Urbanophilia/Urbanophobia: Love and Fear of the City, 2015

Exhibition at the Honolulu Museum of Art, June - September 2015

Seen from Left to RIght around the gallery: Whisper City, City in Pieces, City on Hills.

What do I love about the city, and what do I fear? What does the city of Honolulu mean to me? This project is an ode to my hometown.  The subject is a section of Honolulu from the ocean at Kewalo Basin to the mountains of Makiki Heights, observed in satellite photographs from the computer application “Google Earth”. I have formed and cut patterns with paper based on the shapes of buildings, trees, streets, hills and mountains recorded from a distant, aerial view.

While looking at the satellite imagery, my perspective flips to eye level in my imagination and I recognize the shapes in the urban landscape of Honolulu. I draw without measuring, and through the inaccuracy of my translation of visual information, I have personalized the aerial view that pretends technical objectivity.

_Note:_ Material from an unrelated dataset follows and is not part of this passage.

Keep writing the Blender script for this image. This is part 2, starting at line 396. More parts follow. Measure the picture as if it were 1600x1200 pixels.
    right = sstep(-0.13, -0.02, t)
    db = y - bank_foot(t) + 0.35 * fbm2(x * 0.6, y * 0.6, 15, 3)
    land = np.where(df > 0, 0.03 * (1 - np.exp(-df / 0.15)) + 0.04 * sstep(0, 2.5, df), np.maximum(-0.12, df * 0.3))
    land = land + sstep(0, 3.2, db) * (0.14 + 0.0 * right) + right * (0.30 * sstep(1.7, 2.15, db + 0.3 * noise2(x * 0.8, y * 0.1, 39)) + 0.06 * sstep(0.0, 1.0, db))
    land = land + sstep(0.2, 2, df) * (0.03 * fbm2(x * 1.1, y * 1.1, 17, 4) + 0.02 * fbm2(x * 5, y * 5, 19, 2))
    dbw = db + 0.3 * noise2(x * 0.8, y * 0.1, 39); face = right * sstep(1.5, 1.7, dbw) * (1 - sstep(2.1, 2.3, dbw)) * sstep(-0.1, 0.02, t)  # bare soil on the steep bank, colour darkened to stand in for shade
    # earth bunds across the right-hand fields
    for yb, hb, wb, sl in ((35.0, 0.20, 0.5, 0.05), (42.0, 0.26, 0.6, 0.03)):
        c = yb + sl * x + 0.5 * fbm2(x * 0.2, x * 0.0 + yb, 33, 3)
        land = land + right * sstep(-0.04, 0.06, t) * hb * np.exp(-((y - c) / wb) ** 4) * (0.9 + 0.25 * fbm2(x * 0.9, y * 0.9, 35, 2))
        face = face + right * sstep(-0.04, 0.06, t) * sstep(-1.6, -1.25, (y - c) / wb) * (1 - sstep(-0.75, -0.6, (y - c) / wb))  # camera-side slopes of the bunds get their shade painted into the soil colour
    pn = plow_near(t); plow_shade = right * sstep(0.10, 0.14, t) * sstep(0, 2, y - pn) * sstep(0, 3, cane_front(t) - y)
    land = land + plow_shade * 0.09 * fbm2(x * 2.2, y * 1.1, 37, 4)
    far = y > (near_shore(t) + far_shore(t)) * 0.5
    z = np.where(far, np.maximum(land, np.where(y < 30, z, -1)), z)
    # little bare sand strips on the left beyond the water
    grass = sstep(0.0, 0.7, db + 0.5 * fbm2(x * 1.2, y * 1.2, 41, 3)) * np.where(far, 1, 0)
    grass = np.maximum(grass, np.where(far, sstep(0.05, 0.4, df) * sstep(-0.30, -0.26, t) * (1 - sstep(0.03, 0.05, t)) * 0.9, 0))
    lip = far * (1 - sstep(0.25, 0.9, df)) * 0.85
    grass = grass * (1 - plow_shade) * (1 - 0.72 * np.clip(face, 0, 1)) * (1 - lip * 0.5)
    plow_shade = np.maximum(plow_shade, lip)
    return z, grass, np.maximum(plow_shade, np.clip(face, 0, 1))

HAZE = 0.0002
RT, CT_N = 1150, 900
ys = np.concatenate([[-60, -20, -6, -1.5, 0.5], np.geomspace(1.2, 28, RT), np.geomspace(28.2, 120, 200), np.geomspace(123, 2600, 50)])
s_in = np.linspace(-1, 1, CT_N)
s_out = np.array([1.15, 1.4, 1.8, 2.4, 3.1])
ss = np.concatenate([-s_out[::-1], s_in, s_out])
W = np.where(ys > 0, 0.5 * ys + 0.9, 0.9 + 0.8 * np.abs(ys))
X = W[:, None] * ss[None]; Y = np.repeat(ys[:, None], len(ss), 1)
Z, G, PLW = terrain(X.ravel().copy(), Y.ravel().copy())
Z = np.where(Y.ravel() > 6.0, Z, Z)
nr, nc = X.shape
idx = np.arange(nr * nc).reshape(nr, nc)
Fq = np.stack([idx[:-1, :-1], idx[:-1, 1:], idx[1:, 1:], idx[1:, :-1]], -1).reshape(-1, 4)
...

The process of paper cutting and forming is labor-intensive, repetitive and a kind of mundane meditation.  The results of these processes are physical manifestations of time spent contemplating the place that I call home.  I think about Honolulu, a city that fills all the space between coastline and mountain range. It is a place that is part of my identity and it informs my subjective experience of every other place in which I have stayed.

This project represents an inquiry into the often-held idea of the city in opposition to nature, because I also want to understand the city as an extension of human creation and therefore ultimately a product of nature.